Après avoir évoqué l’effondrement moral dont nous sommes témoins, le célèbre historien Arnold Toynbee parla de la science en ces termes:
“Elle n’a pas aidé l’homme à se dégager du carcan de ses intérêts égoïstes et à entrer en communion, en union, avec d’autres réalités plus grandes, plus importantes, de plus de prix et bien plus durables que l’individu lui-même.” — La survie du futur (angl.).
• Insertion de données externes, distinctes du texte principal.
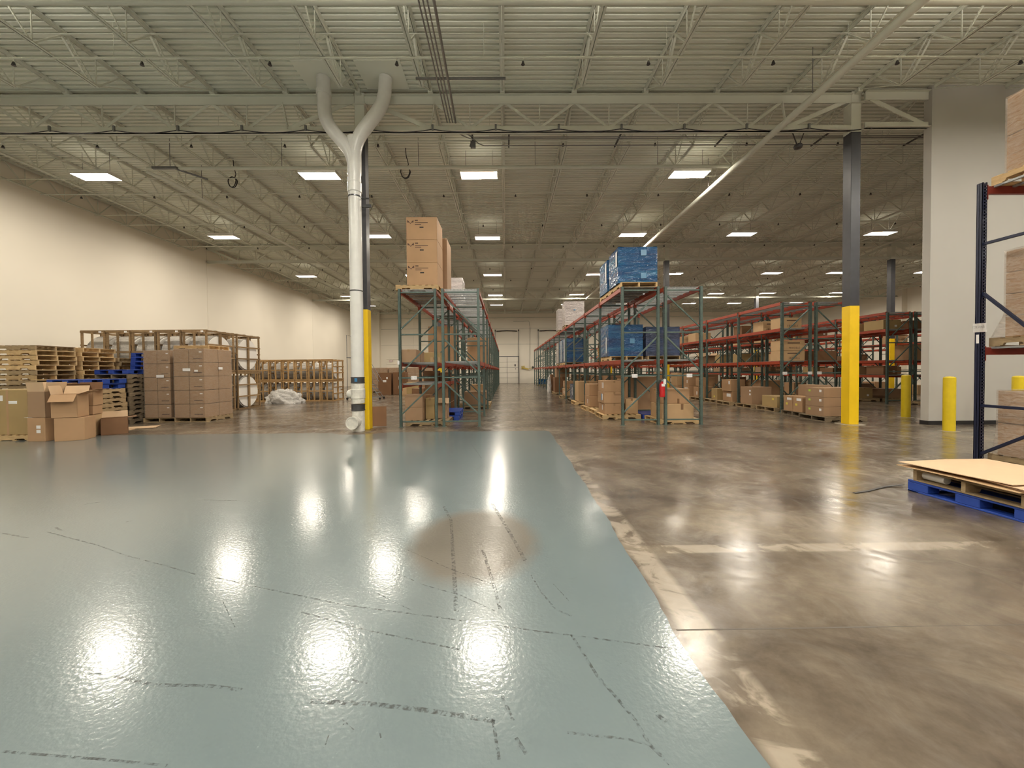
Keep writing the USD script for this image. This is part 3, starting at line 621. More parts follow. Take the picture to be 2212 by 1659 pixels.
# ------------------------------------------------------------------ roof drain pipe at the left column
def drain():
    t = thing('drain_pipe', 'thick white forked roof drain pipe standing against the yellow and black column', 'pipe', (-3.80, 9.98, 0))
    r = .158
    def arc(pts, k=10):
        """Rounds the corners of a polyline."""
        P = [np.array(p, float) for p in pts]; out = [P[0]]
        for a, b, c in zip(P[:-2], P[1:-1], P[2:]):
            d0 = (a - b) / np.linalg.norm(a - b); d1 = (c - b) / np.linalg.norm(c - b); R = .34
            p, q = b + d0 * R, b + d1 * R
            for u in np.linspace(0, 1, k): out.append((1 - u) ** 2 * p + 2 * u * (1 - u) * b + u * u * q)
        out.append(P[-1]); return np.array(out)
    obj('riser', MB().tube([(0, 0, 1.3), (0, 0, 6.2)], r, 28), 'pvc', t, smooth=40)
    obj('upper_coupling', MB().lathe([(r, 6.1), (r + .018, 6.12), (r + .018, 6.35), (r + .004, 6.37), (r + .004, 6.55), (r + .018, 6.58), (r + .018, 7.45), (r, 7.5)], n=28), 'pvc', t, smooth=30)
    obj('left_branch', MB().tube(arc([(0, 0, 6.7), (0, -.02, 7.06), (-.70, -.06, 7.86), (-.71, -.08, 8.935)]), r + .006, 24), 'pvc', t, smooth=50)
    obj('right_branch', MB().tube(arc([(.0, 0, 6.9), (.04, -.02, 7.40), (.80, -.06, 8.32), (.85, -.08, 8.935)]), r + .004, 24), 'pvc', t, smooth=50)
    obj('branch_collar', MB().lathe([(r + .018, 8.50), (r + .022, 8.52), (r + .022, 8.62), (r + .006, 8.63)], (-.71, -.07, 0), n=24), 'pvc', t, smooth=40)
    obj('strap_clamp', MB().lathe([(r + .001, 5.98), (r + .008, 5.98), (r + .008, 6.015), (r + .001, 6.015)], n=28), 'clamp_band', t)
    obj('strap_clamp', MB().lathe([(r + .001, 3.60), (r + .007, 3.60), (r + .007, 3.625), (r + .001, 3.625)], n=28), 'clamp_band', t)
    obj('clamp_bracket', MB().box(.15, .05, 5.985, .34, .09, 6.01).box(.12, .14, 5.8, .36, .18, 5.88), 'clamp_band', t)
    # cleanout section low down
    b = obj('lower_band', MB().lathe([(r, 1.26), (r + .014, 1.26), (r + .014, 1.28), (r + .008, 1.285), (r + .008, 1.395), (r + .014, 1.40), (r + .014, 1.42), (r, 1.42)], n=32), 'clamp_band', t, smooth=30, label='dark steel coupling band')
    obj('band_label', MB().box(-.02, -r - .012, 1.30, .05, -r - .006, 1.39), 'label_blue', b, label='small blue sticker on the band')
    obj('cleanout_tee', MB().lathe([(r - .005, .74), (r + .005, .76), (r + .005, .86), (r + .018, .87), (r + .018, 1.10), (r + .005, 1.12), (r + .005, 1.24), (r - .004, 1.27)], n=32), 'pvc_dirty', t, smooth=30)
    obj('cleanout_bulge', MB().lathe([(.115, 0), (.115, .10), (.10, .16), (.06, .19), (.01, .20)], (0, 0, 0), 'x', 20).turn(rotz(math.pi), (-.09, .0, .985)), 'pvc_dirty', t, smooth=40)
    b = obj('lower_band', MB().lathe([(r, .56), (r + .014, .56), (r + .014, .58), (r + .008, .585), (r + .008, .695), (r + .014, .70), (r + .014, .72), (r, .72)], n=32), 'clamp_band', t, smooth=30, label='dark steel coupling band')
    obj('base_elbow', MB().lathe([(r - .002, 0), (r - .002, .58)], n=32), 'pvc_dirty', t, smooth=30)
    obj('side_inlet', MB().lathe([(.145, -.1), (.145, .16), (.162, .17), (.162, .30), (.142, .30), (.138, .285), (.01, .28)], (0, 0, 0), 'y', 28).turn(rotz(math.pi - .08), (-.02, -.03, .27)), 'pvc_dirty', t, smooth=30)
    obj('grout_collar', MB().lathe([(.36, 0), (.30, .018), (.20, .03), (.15, .03)], n=26), 'concrete', t)
drain()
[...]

Les gourous modernes de l’individualisme ont beau poursuivre en vain leurs chimères avec leurs livres sur l’art de se réaliser, plusieurs milliers d’années d’Histoire nous enseignent que les philosophies humaines ne se sont avérées d’aucune utilité durable. “La sagesse se révèle juste par ses œuvres.” (Mat. 11:19). Les hommes ont beau se gausser de la sagesse de la Bible et la juger impossible à mettre en pratique, il n’en reste pas moins que le monde n’a jamais essayé de l’adopter, ni quant à l’amour de Dieu ni en ce qui concerne l’amour du prochain ni même pour ce qui est d’un amour de soi bien compris. Sans parler de cette règle d’or léguée par Jésus: “Tout ce que vous voulez que les hommes fassent pour vous, vous devez, vous aussi, le faire de même pour eux.” — Mat. 7:12.
Dans son ouvrage Qu’est-il arrivé au péché? (angl.), Karl Menninger, psychiatre, a dit: “Sortir de sa coquille égocentrique n’est pas une vertu, c’est une nécessité salvatrice.”
Ainsi, il faut prendre conscience de soi, de son prochain et bien entendu de Jéhovah Dieu. C’est précisément ce sur quoi Jésus a attiré l’attention lorsqu’on lui a demandé: “Enseignant, quel est le plus grand commandement de la Loi?” Il répondit: “‘Tu dois aimer Jéhovah, ton Dieu, de tout ton cœur, et de toute ton âme, et de tout ton esprit.’ C’est là le plus grand et le premier commandement. Voici le second, qui lui est semblable: ‘Tu dois aimer ton prochain comme toi-même.’ À ces deux commandements toute la loi est suspendue, et les Prophètes.” — Mat. 22:36-40.